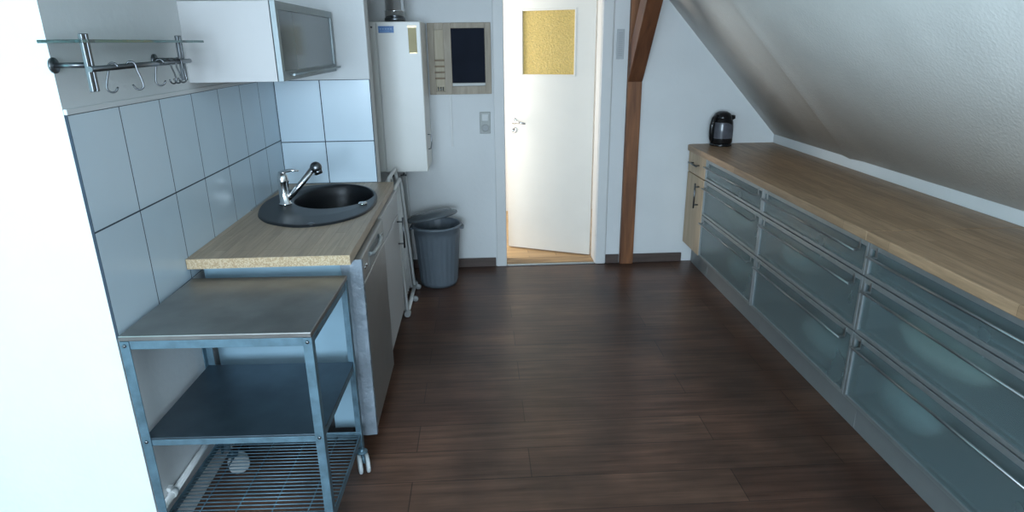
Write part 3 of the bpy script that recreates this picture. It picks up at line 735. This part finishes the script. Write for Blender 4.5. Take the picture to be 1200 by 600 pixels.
def glass_unit(y0, y1, label):
    t = thing('drawer_unit', label, 'drawer unit', (2.96, (y0+y1)/2, 0), 'glass-fronted drawer units along the right wall')
    c = MB(); xa, xb = FX+.022, XR-.012
    c.box((xa, y0+.0005, .165), (xb, y0+.017, .874)).box((xa, y1-.017, .165), (xb, y1-.0005, .874)).box((xa, y0+.017, .150), (xb, y1-.017, .166)).box((xb-.008, y0+.017, .166), (xb, y1-.017, .874)).box((xa, y0+.017, .860), (xb-.008, y1-.017, .874))
    c.build('carcass', M['alu_dark'], t)
    for z in (.4745, .7225): MB().box((FX+.012, y0+.004, z), (FX+.0215, y1-.004, z+.005)).build('divider', M['dark'], t)
    for (z0, z1) in rows: front(y0+.003, y1-.003, z0, z1, t)
    MB().box((2.729, y0+.001, 0), (2.745, y1-.001, .149), .001).build('plinth', M['alu_dark'], t)
    return t
U = [(3.312, 4.232), (2.334, 3.312), (1.356, 2.334), (.40, 1.356)]
U = [(3.318, 4.236), (2.332, 3.318), (1.346, 2.332), (.40, 1.346)]
glass_unit(*U[0], 'far glass-fronted drawer unit beside the narrow maple cabinet')
glass_unit(*U[1], 'middle glass-fronted drawer unit, second from the narrow maple cabinet')
glass_unit(*U[2], 'glass-fronted drawer unit below the near length of oak countertop, cut by picture edge')
glass_unit(*U[3], 'glass-fronted drawer unit nearest the viewer, under the near end of the oak countertop')
# narrow maple cabinet at the far end
ny0, ny1 = 4.240, 4.600
t = thing('narrow_cabinet', 'narrow maple cabinet with drawer and door at the far end of the counter', 'cabinet', (2.96, 4.42, 0))
MB().box((FX+.020, ny0, .165), (XR-.012, ny1, .874), .001).build('carcass', M['maple'], t)
do = MB().box((FX, ny0+.002, .170), (FX+.0195, ny1-.002, .716), .0015).build('door', M['maple'], t)
hb = MB(); yy = 4.33
hb.tube([(FX-.030, yy, .50), (FX-.030, yy, .68)], .006, 10)
for z in (.525, .655): hb.tube([(FX+.001, yy, z), (FX-.030, yy, z)], .005, 8)
hb.build('handle', M['dark_chrome'], do)
dr = MB().box((FX, ny0+.002, .724), (FX+.0195, ny1-.002, .870), .0015).build('drawer', M['maple'], t)
hb = MB().tube([(FX-.030, ny0+.10, .800), (FX-.030, ny1-.09, .800)], .006, 10)
for yy in (ny0+.125, ny1-.115): hb.tube([(FX+.001, yy, .800), (FX-.030, yy, .800)], .005, 8)
hb.build('handle', M['dark_chrome'], dr)
MB().box((2.729, ny0, 0), (2.745, ny1, .163), .001).build('plinth', M['alu_dark'], t)

# things dimly seen through the frosted drawers
def plates(x, y, z, n, r, label):
    m = MB()
    for i in range(n): m.lathe([(0, 0), (r*.6, 0), (r, .018), (r*.985, .020), (r*.58, .005), (0, .005)], o=(x, y, z+i*.011), seg=40)
    return m
def bundle(x, y, z, sx, sy, sz, mat, label, cat):
    m = MB(); seg = 28; loops = []
    rnd = random.Random(label)
    ph = [rnd.uniform(0, 6) for _ in range(4)]
    for i in range(9):
        v = i/8; rr = math.sin(PI*(.12+.82*v))**.6
        loops.append([Vector((x+sx*rr*(1+.1*math.sin(3*a+ph[0]+v*2))*math.cos(a), y+sy*rr*(1+.1*math.sin(4*a+ph[1]-v))*math.sin(a), z+sz*v)) for a in [2*PI*k/seg for k in range(seg)]])
    m.loft(loops, cap0=True, cap1=True)
    return tag(m.build('bag', mat), label, cat)
bundle(FX+.13, 3.72, .199, .09, .16, .17, M['china'], 'pale rounded bundle blurred behind the bottom drawer of the far glass unit', 'bag')
bundle(FX+.14, 3.86, .507, .09, .20, .14, M['cloth_pale'], 'pale bundle blurred behind the middle drawer of the far glass unit', 'bag')
bundle(FX+.14, 3.05, .507, .09, .17, .13, M['china'], 'pale bundle blurred behind the middle drawer of the second glass unit', 'bag')
bundle(FX+.14, 2.72, .199, .09, .19, .13, M['china'], 'pale bundle blurred behind the bottom drawer of the second glass unit', 'bag')
bundle(FX+.12, 1.98, .507, .08, .22, .14, M['cloth_pale'], 'yellowish pale bundle behind the middle drawer glass at the right picture edge', 'bag')
bundle(FX+.13, 2.08, .199, .09, .17, .17, M['china'], 'pale bundle behind the bottom drawer glass at the right picture edge', 'bag')

# kettle
kx, ky, kz = 2.852, 4.525, CT
t = thing('electric_kettle', 'black electric kettle standing at the far end of the oak countertop', 'kettle', (kx, ky, kz))
MB().lathe([(0, 0), (.076, 0), (.078, .006), (.076, .018), (.070, .022), (0, .022)], o=(kx, ky, kz), seg=40).build('base', M['black'], t)
MB().lathe([(0, .022), (.076, .022), (.079, .03), (.080, .075), (.0795, .12), (.076, .16), (.068, .195), (0, .197)], o=(kx, ky, kz), seg=48).build('body', M['black'], t)
# grey body panel facing the room
pn = MB(); lp = []
for i in range(13):
    zt = .055+i*.115/12; row = []
    for j in range(17):
        u = j/16; a = -PI*.5-PI*.33+u*PI*.62
        top = .17-.03*max(0, (u-.55)/.45)**1.5; z = .058+(top-.058)*i/12
        r = .0802 if z < .12 else (.0797-(z-.12)/.04*.0035 if z < .16 else .0762-(z-.16)/.035*.008)
        row.append(pn.bm.verts.new((kx+(r+.0012)*math.cos(a), ky+(r+.0012)*math.sin(a), kz+z)))
    lp.append(row)
for a, b in zip(lp, lp[1:]):
    for j in range(16):
        f = pn.bm.faces.new((a[j], a[j+1], b[j+1], b[j])); f.smooth = True
pn.build('side_panel', M['kettle_win'], t)['label'] = 'grey side panel'
MB().lathe([(0, .19), (.0685, .19), (.065, .208), (.053, .229), (.030, .242), (0, .245)], o=(kx-.002, ky, kz), seg=40).build('lid', M['black'], t)
MB().loft([[Vector((kx+.040, ky-.022, kz+.170)), Vector((kx+.040, ky+.022, kz+.170)), Vector((kx+.030, ky+.022, kz+.222)), Vector((kx+.030, ky-.022, kz+.222))], [Vector((kx+.088, ky-.012, kz+.192)), Vector((kx+.088, ky+.012, kz+.192)), Vector((kx+.084, ky+.015, kz+.214)), Vector((kx+.084, ky-.015, kz+.214))]], True, True, smooth=False).build('spout', M['black'], t)
MB().tube([(kx-.050, ky-.02, kz+.215), (kx-.074, ky-.03, kz+.195), (kx-.087, ky-.035, kz+.150), (kx-.089, ky-.035, kz+.10), (kx-.084, ky-.03, kz+.055), (kx-.070, ky-.02, kz+.035)], [.018, .018, .017, .016, .015, .014], 12).build('handle', M['black'], t)
MB().tube([(kx-.088, ky-.050, kz+.165), (kx-.090, ky-.053, kz+.155)], .008, 10).build('switch', M['dark'], t)

# ------------------------------------------------------------------ light
w = bpy.data.worlds.new('World'); bpy.context.scene.world = w; w.use_nodes = True
N, L = w.node_tree.nodes, w.node_tree.links
bg = N['Background']; bg.inputs['Strength'].default_value = 1.0; bg.inputs['Color'].default_value = (.62, .82, 1.0, 1)
def area(name, loc, rot, sx, sy, power, col):
    l = bpy.data.lights.new(name, 'AREA'); l.shape = 'RECTANGLE'; l.size = sx; l.size_y = sy; l.energy = power; l.color = col
    o = bpy.data.objects.new(name, l); C.objects.link(o); o.location = loc; o.rotation_euler = rot
    return o
area('window_daylight', ((wx0+wx1)/2, REAR-.11, (wz0+wz1)/2), (PI/2, 0, 0), wx1-wx0-.1, wz1-wz0-.1, 225, (.66, .84, 1.0))
area('niche_fill', (-.93, (ny0_+ny1_)/2, (nz0+nz1)/2), (0, -PI/2, 0), nz1-nz0-.1, ny1_-ny0_-.1, 9, (.25, .95, 1.0))  # added fill in the niche opening, brightens the slope and the reveal
area('hall_daylight', (.32, 5.36, 1.35), (0, -PI/2, 0), 1.6, 1.1, 46, (1.0, .95, .87))

# ------------------------------------------------------------------ camera
cam = bpy.data.cameras.new('Camera'); co = bpy.data.objects.new('Camera', cam); C.objects.link(co)
F, yaw, pitch, roll = 739.5081, .0485, .3266, .012
cam.sensor_width = 36; cam.sensor_fit = 'HORIZONTAL'; cam.lens = F/1200*36; cam.clip_start = .05
s, c = math.sin(yaw), math.cos(yaw); sp_, cp = math.sin(pitch), math.cos(pitch)
Rv = Vector((c, -s, 0)); fw_ = Vector((s*cp, c*cp, -sp_)); up = Vector((s*sp_, c*sp_, cp))
X = Rv*math.cos(roll)-up*math.sin(roll); Y = Rv*math.sin(roll)+up*math.cos(roll)
m = Matrix((X, Y, -fw_)).transposed().to_4x4(); m.translation = Vector((1.1047, 0, 1.6439))
co.matrix_world = m
sc = bpy.context.scene; sc.camera = co
sc.view_settings.view_transform = 'Standard'; sc.view_settings.look = 'None'; sc.view_settings.gamma = 1; sc.view_settings.exposure = .08
try: sc.view_settings.use_curve_mapping = False
except Exception: pass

•••

» **GOAL OF THE EXERCISE**:
Go through the listing above and return every line where the word "picture" occurs.

» **EXERCISE ANSWER**:
Write part 3 of the bpy script that recreates this picture. It picks up at line 735. This part finishes the script. Write for Blender 4.5. Take the picture to be 1200 by 600 pixels.
glass_unit(*U[2], 'glass-fronted drawer unit below the near length of oak countertop, cut by picture edge')
bundle(FX+.12, 1.98, .507, .08, .22, .14, M['cloth_pale'], 'yellowish pale bundle behind the middle drawer glass at the right picture edge', 'bag')
bundle(FX+.13, 2.08, .199, .09, .17, .17, M['china'], 'pale bundle behind the bottom drawer glass at the right picture edge', 'bag')